Sanders and the Central Planners
Socialist Senator Bernie Sanders wants Americans to switch to a 32-hour work week. What could go wrong?
Senator Bernie Sanders knows a lot about not working. The 82-year-old Vermont socialist who caucuses with the Democrats has made a lucrative career effectively majoring in it. And now he wants to cut back on everyone else’s work as well.
He’s calling it the Fair Labor Standards Act, and it would lower the standard work week from 40 hours to 32 hours. A recent Health, Education, Labor, and Pensions Committee hearing chaired by Sanders was titled, “Workers Should Benefit from New Technology and Increased Productivity: The Need for a 32-Hour Work Week with No Loss in Pay.” He claimed that removing a full day’s work from the average American work week “is not a radical idea.” As, er, proof, Sanders pointed to France and its 35-hour work week to defend his assertion. What a surprise.
Of course, Sanders, being a socialist, argues: “Today, American workers are over 400 percent more productive than they were in the 1940s. And yet, millions of Americans are working longer hours for lower wages than they were decades ago. That has got to change.”
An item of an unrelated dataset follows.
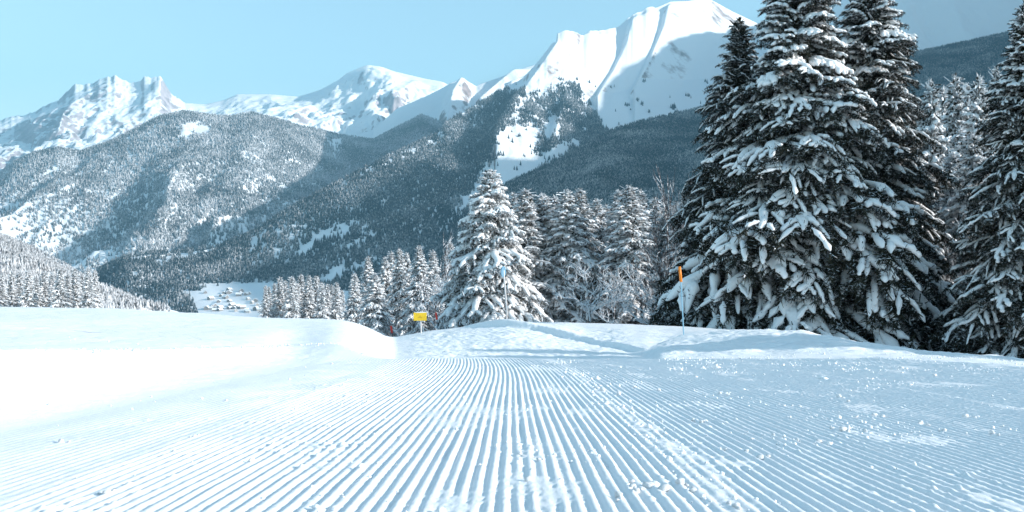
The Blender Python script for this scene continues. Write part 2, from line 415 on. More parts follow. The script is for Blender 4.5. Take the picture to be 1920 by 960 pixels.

Well, American workers might be more productive, and much of that has to do with developments in technologies that have helped work efficiency. But like so many socialists, Sanders doesn’t seem to take into account the reason for the development of technologies that have made the American worker so much more efficient.
It was the freedom to enjoy the fruit of one’s labor that drove people to work and innovate. Indeed, Sanders attacks the very means by which Americans today enjoy the living standards that we do, as he vilifies capitalism and profitable companies as the problem.
“The financial gains from the major advancements in artificial intelligence, automation, and new technology must benefit the working class, not just corporate CEOs and wealthy stockholders on Wall Street,” Sanders asserts as if that’s actually reality. “It is time to reduce the stress level in our country and allow Americans to enjoy a better quality of life.”
Those greedy CEOs. They actually run companies that contribute real value to the U.S. economy, unlike Sanders and his fellow leftist politicians.
As Indiana Republican Senator Mike Braun observed, “If you’re wanting to take advice from a place like this that now is borrowing $1 trillion every six months, I’d say don’t put much credence in the people that [have] been committee chairs or running this place to take advice for Main Street.”
When Sanders was pressed by Fox Business reporter Hillary Vaughn about his support for raising the tax rate on corporations, his response was both telling and predictable. He yelled, “I can yell as loud as you.” Vaughn’s question was perfectly sensible. Had it not been interrupted multiple times by a defensive Sanders, it would have sounded like this: “Democrats want businesses to be taxed more, pay their workers more, lower prices, and now pay their workers not to work. How are businesses going to survive all that?”
But Sanders, who has never owned a business, apparently doesn’t care about those basic economic inconsistencies, at least not when pushing his tired and repeatedly debunked socialist ideology.
Furthermore, Sanders’s devaluation of work itself shows a profound misunderstanding of the basic nature and needs of humanity. People need work for their personal well-being. Productivity is important for human happiness and flourishing. Society itself prospers most when people are actively engaged in work that, in turn, benefits others.
Idleness and laziness harm both individuals and the group. Dependency breeds insecurity, unhappiness, and unrest. Sanders’s demand for less and more is thus a recipe for creating further societal dysfunction and decay. Far from bringing progress, Sanders would usher in the exact opposite.
However, when greater dependency upon the government is the ultimate goal, one must play to people’s vices rather than their virtues.